Document Type

Article

Publication Date

2000

Journal

Informatica: An International Journal of Computing and Informatics

Volume

24

Issue

2

First Page

269

Last Page

273

Abstract

The purpose of this paper is to orient the reader to the contemporary scientific study of consciousness. One of the most noticeable features of research concerning consciousness is that there are three domains of discourse, the physiological, computational and experiential, each with its own methodology, and concerns. While confusion is often expressed about what it is that one is discussing, there are four main categories of definitions of the term consciousness: consciousness is the registration, processing and acting on information; behavioural consciousness is the explicit knowledge of one's situation, mental states or actions as demonstrated by one's behaviour; subjective consciousness is the subjective stream of thoughts, feelings and sensations that occur for a person; and consciousness is the sense of existence of the subject of mental acts. There are also disparate views concerning consciousness that surveys have revealed to be correlated with investigators beliefs about the nature of reality along a material-transcendent dimension. Those with materialist views tend to think that only that which is physical is real and that consciousness is an emergent property of neural or information-processing systems; those with conservatively transcendent views think that there is more to reality than that which is physical and emphasize subjective aspects of consciousness; while the extraordinarily transcendent conceptualize consciousness as ontologically primitive and place importance on self-transformation.

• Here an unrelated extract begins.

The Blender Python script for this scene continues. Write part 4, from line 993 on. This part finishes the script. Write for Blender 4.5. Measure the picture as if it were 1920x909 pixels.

An investigator's contention that she has had anomalous experiences appears to incline her toward a transcendent position. The presence of these correlations indicates that research programs concerning consciousness proceed, not in an unbiased manner, but on the basis of personal beliefs about the nature of reality. Can beliefs change in the course of the educational process? Data from 129 undergraduate students indicates that beliefs about consciousness and reality can move in a transcendent direction in classes with an instructor with extraordinarily transcendent beliefs.